Chi ricerca un merito da conquistare ed esibire per distinguersi e marcare le distanze dagli altri, in realtà non attende e non accoglie nessuno e si condanna alla solitudine che spegne prima o poi ogni sorriso. Si giunge al paradosso di impegnarsi nell’esecuzione corretta e puntuale delle pratiche religiose per incontrare il Signore, ma le stesse diventano l’occasione nelle quali Lo si rifiuta. Il digiuno, che dovrebbe favorire la solidarietà e la concordia, diventa argomento che distingue, separa, mette in contrapposizione e in competizione.

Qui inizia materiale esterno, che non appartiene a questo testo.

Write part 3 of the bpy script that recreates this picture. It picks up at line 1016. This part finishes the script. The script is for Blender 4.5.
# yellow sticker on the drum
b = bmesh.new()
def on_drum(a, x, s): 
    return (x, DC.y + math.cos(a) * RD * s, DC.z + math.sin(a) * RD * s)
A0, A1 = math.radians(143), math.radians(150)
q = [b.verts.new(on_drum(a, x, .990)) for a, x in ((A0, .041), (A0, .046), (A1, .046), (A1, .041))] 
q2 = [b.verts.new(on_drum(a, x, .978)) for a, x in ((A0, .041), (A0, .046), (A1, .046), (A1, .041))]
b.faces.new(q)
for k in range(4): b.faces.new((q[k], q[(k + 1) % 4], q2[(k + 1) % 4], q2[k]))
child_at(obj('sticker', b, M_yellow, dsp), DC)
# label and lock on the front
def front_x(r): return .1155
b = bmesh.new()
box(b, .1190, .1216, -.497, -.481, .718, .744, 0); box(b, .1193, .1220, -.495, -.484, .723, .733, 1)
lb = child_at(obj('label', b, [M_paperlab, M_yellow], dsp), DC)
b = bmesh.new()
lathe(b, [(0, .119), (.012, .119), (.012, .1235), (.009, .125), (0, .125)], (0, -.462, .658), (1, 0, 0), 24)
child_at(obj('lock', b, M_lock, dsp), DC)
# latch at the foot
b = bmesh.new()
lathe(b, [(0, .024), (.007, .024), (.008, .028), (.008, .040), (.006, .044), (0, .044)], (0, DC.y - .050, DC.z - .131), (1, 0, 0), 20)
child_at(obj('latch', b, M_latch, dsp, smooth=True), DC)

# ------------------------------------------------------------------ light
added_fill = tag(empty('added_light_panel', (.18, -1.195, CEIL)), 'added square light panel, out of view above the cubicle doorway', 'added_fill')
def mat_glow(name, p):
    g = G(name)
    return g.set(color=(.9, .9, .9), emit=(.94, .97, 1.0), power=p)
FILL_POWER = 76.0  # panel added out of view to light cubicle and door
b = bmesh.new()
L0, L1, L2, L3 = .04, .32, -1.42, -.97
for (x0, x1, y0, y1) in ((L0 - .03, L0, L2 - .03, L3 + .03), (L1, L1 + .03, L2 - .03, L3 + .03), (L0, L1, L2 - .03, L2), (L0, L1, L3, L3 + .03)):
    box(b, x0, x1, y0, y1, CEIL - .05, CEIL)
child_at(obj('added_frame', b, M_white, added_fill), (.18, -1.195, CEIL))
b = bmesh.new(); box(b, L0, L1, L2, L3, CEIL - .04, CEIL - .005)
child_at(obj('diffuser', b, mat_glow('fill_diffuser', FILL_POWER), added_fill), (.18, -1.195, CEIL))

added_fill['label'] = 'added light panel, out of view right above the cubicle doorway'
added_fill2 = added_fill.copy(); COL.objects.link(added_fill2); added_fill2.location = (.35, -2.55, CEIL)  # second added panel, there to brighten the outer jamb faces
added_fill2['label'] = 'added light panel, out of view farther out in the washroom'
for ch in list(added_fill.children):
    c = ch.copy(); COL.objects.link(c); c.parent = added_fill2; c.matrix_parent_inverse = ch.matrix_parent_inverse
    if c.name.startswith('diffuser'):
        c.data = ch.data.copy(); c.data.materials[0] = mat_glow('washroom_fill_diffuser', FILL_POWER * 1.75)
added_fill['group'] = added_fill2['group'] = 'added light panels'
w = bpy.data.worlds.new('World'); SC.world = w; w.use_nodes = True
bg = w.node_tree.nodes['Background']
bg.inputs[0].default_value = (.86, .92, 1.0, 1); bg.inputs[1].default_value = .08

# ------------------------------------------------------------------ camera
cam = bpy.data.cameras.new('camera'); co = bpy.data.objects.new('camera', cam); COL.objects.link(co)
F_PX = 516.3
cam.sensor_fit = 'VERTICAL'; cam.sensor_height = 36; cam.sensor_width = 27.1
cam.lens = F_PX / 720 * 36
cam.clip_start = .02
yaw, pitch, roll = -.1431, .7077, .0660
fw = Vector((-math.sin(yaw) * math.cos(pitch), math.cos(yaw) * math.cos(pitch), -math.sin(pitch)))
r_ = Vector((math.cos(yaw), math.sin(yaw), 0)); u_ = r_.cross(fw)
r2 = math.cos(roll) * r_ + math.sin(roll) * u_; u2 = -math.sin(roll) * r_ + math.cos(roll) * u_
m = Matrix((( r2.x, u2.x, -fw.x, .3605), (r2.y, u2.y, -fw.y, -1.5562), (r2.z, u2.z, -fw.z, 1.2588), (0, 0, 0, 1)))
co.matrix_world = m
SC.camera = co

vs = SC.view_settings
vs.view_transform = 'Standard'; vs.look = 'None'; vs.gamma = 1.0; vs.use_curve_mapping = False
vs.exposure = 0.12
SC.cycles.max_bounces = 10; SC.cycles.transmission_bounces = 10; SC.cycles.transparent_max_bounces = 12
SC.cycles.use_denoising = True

La novità attesa non viene da fuori, come fosse un premio assegnato dopo aver esibito i propri meriti. La vera novità consiste nella trasformazione interiore perché possiamo essere offerta viva al Signore. La pratica religiosa non serve a dimostrare a Dio quanto valiamo per ottenere da Lui i favori, perché Dio, sposo dell’umanità, si dà tutto per la sua creatura. La vera giustizia invece è restituire al Signore nel sacrificio quello che Lui stesso ha già dato: la vita. Il digiuno, non è una forma di mortificazione, ma di comunione con Colui che nella sofferenza fino alla morte, offre a Dio la sua vita con molte grida e lacrime (Cf. Eb 5, 1-10).
Signore Gesù, tu che non guardi l’apparenza ma il cuore, riversa in me il tuo Santo Spirito perché sia rinnovato interiormente. La fedeltà e la precisione con le quali pratico la legge sia coniugata con la fiducia nel tuo amore gratuito e preveniente. Purifica la mia mente da ogni pensiero giudicante che mi gonfia di orgoglio contro gli altri, disprezzati per i loro limiti e le loro mancanze. Insegnami a vivere il vero digiuno che è la rinuncia alla competizione per emergere, perché nel mio cuore ci sia spazio compassionevole per il fratello e la sorella più deboli.
Auguro a tutti una serena giornata e vi benedico di cuore!